My Father the Builder

I really need to sit down and brainstorm out the rest of the month, because when I am not staring at a blank page I am full of ideas with factoids.  However when I sit down to write at 6 am, my mind is mush and devoid of any good ideas.  So today’s factoid is going to be a little odd, be warned.  I am not a terribly handy person, as in I am not a manly man builder type.  I can watch a youtube video and figure out most things, but I have a bit of a mental block about things that are mechanical.  In part I think it is because my father is so damned amazing at it.  I realize he grew up in an era when if you didn’t fix it yourself it stayed broken, and my grandfather was the king of tinkerers.  For me however, since I spent most of my childhood sick… I just simply was not exposed to it…  apart from getting to be the loyal “flashlight holder”.

At a young age I think I told myself I couldn’t do this.  There are things that are well in the realm of my mastery.  You give me a few boxes, scissors, magic markers and tape… and I will build for you a GI-Joe base that will make you weep.  However you dump a heap of mechanical bits on the table and I cannot see the same possibilities.  Growing up with a machinist for a father was a really interesting and awesome thing.  When I broke a wheel off one of my hot wheels… he would take it away to a magical land where it would come back with a shiny new wheel better than the previous.  He would take it over to work and machine out of scrap aluminum a wheel, then carefully wrap it in electrical tape for traction…finally carefully attaching it back to my hot wheel.  My father could make magic happen.

I just wish I appreciated it more at the time.  When Star Wars was all the rage, I wanted nothing more than the Death Star play set.  I did not grow up with a lot of money, so spending $100 on a cheap plastic and cardboard play set was really out of the question.  That Christmas instead my dad hand crafted me a Death Star that was far cooler than anything store bought ever could have been.  I am still not sure exactly how he built it, but he had some long screw running down the back of the unit with a crank up top. and a machined elevator that rode up and down on the screw.  So that I could crank my action figures up and down between the floors.  Now I appreciate just how ingenious it was, but probably at the time I wished I had the “real thing”.

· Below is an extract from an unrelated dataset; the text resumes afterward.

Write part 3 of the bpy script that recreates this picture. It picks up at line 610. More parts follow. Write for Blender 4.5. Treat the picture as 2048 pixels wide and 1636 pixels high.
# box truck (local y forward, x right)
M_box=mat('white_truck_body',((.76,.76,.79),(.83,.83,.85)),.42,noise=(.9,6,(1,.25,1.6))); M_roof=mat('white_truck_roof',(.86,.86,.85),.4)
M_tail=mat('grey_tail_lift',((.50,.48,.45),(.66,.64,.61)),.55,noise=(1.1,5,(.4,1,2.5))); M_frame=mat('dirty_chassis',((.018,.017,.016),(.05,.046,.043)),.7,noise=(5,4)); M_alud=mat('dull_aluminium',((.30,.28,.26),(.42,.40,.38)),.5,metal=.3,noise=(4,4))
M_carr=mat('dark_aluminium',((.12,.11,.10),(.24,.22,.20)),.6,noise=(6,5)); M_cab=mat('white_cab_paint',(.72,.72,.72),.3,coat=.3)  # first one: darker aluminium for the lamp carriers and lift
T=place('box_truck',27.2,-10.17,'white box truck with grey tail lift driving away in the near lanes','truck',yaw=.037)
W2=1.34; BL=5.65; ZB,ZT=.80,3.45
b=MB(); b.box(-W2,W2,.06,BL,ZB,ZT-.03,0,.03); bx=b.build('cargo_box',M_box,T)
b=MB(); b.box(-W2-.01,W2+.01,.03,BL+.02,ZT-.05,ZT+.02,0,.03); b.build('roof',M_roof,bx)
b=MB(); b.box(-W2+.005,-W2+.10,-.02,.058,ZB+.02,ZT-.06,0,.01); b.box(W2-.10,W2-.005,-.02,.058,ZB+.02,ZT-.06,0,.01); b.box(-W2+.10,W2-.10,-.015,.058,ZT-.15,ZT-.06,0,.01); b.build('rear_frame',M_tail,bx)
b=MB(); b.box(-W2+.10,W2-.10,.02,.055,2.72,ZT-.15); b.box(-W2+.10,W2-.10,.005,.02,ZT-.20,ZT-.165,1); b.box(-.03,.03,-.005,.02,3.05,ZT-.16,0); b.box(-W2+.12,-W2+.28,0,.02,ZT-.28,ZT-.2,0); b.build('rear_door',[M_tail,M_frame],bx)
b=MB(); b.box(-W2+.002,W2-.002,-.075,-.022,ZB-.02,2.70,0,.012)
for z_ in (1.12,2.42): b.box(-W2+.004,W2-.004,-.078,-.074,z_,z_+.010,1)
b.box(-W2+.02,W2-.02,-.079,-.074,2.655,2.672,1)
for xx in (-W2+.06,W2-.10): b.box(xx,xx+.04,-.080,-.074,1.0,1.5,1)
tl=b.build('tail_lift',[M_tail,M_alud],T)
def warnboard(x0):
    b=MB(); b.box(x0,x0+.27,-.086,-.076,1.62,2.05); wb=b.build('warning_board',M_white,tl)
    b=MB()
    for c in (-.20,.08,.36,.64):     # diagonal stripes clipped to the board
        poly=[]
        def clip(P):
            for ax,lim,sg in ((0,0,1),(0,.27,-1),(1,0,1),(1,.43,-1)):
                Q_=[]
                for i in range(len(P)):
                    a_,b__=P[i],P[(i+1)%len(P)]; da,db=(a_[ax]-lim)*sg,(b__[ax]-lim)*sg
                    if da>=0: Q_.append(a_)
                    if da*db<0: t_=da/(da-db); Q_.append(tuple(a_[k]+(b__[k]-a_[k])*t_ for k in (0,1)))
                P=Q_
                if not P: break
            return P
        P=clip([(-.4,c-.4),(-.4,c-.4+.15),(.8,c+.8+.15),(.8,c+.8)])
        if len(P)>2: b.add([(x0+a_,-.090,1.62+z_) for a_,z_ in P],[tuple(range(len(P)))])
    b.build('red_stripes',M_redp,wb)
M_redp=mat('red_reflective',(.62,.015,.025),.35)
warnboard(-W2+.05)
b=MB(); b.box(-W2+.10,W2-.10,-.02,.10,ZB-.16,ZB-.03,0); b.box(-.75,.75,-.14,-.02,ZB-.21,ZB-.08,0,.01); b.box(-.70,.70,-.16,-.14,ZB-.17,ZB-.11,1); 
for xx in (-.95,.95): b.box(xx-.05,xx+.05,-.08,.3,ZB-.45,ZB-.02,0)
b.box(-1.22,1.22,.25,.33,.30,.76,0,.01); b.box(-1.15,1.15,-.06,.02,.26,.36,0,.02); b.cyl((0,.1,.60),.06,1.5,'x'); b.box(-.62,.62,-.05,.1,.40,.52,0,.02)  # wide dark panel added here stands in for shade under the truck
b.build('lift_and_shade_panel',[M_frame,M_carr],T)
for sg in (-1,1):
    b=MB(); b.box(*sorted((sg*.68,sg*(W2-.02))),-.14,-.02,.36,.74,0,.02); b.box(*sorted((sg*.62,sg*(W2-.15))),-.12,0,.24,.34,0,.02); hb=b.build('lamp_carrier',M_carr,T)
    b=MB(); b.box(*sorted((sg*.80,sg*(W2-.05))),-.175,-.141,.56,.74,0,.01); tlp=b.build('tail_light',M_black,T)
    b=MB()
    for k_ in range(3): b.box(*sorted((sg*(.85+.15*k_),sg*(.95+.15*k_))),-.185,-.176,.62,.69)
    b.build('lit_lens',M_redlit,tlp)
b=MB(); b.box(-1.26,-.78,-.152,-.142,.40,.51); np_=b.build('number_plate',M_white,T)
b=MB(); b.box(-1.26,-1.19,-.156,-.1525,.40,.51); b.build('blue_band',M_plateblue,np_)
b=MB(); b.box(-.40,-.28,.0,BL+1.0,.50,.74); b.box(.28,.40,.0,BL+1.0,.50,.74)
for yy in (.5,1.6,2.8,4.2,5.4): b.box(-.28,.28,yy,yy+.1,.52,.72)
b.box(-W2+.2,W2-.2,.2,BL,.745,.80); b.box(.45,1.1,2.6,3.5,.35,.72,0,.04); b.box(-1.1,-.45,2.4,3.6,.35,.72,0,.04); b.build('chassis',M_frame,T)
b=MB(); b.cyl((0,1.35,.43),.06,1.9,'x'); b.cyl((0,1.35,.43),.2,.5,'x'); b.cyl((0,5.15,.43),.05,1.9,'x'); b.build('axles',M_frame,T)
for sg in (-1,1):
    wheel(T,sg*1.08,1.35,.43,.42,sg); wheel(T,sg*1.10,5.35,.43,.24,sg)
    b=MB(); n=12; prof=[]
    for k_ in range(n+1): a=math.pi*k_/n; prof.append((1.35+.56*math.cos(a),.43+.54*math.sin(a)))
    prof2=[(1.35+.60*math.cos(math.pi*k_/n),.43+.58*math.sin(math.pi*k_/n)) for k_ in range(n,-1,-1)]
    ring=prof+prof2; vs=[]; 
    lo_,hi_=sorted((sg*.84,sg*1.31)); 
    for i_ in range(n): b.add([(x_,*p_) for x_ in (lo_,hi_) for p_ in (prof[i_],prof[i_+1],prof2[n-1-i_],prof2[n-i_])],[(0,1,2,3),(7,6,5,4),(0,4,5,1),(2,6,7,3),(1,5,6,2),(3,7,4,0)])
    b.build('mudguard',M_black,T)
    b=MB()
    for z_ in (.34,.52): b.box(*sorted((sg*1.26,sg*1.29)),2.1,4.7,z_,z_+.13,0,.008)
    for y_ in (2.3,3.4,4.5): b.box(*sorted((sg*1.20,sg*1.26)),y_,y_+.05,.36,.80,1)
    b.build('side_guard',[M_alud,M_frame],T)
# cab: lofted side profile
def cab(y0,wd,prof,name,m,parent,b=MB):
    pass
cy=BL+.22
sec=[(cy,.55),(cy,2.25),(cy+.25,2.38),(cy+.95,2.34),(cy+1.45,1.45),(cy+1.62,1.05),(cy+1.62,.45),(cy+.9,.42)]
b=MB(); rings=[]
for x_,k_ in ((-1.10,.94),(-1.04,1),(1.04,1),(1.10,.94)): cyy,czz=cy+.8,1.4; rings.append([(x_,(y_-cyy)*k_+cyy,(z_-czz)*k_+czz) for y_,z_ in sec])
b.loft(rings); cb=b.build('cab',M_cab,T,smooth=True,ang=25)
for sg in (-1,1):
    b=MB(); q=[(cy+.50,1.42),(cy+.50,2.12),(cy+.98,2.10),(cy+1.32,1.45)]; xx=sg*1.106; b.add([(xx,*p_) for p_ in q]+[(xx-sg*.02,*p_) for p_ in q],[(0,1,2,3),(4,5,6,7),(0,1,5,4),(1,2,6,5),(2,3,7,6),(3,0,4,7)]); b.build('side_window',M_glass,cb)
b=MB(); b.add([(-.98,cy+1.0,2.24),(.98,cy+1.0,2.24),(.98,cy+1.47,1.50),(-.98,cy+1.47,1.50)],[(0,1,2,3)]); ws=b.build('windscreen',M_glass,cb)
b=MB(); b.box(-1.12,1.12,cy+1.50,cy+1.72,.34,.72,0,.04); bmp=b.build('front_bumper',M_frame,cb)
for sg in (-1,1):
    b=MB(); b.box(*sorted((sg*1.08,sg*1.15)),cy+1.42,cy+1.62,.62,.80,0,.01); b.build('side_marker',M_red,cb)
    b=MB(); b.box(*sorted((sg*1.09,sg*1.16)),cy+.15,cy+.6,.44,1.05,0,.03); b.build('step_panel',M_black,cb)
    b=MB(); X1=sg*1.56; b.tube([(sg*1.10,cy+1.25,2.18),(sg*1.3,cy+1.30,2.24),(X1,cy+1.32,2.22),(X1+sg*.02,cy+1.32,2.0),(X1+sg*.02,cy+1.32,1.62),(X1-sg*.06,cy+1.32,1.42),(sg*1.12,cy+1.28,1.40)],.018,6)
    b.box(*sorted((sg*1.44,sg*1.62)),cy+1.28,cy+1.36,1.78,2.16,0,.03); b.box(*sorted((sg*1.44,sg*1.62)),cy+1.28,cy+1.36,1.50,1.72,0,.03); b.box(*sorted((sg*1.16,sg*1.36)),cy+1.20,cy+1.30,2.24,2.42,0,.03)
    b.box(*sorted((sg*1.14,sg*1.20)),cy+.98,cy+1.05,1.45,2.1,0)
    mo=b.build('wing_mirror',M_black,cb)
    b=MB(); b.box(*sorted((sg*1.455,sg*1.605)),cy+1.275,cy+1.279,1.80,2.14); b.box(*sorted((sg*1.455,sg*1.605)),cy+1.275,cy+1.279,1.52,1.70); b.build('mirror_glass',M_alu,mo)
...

As my father is getting older, I am starting to have to figure these things out on my own.  I know at some point he won’t be there to call for advice.  Someday I will have to learn the lessons he had to learn.  I admit it scares me, to think about a world where a master builder like my father doesn’t exist.  I don’t think he really knows how in awe of his abilities I am, and how much I wish I had his natural intuition for how things should go together.  I should really remedy that, but my father is a lot like me, and not really great at saying these sorts of things in person.  There are times I think that maybe he DID pass on his legacy to me, but that it just changed over the years.  I am good at computers and hacking around with software to get it to work the way I want it to work.  Then when I can’t find whatever it is that I am looking for, I know that I can crack open Visual Studio and build it myself.  So maybe just maybe I have some of that same magic too.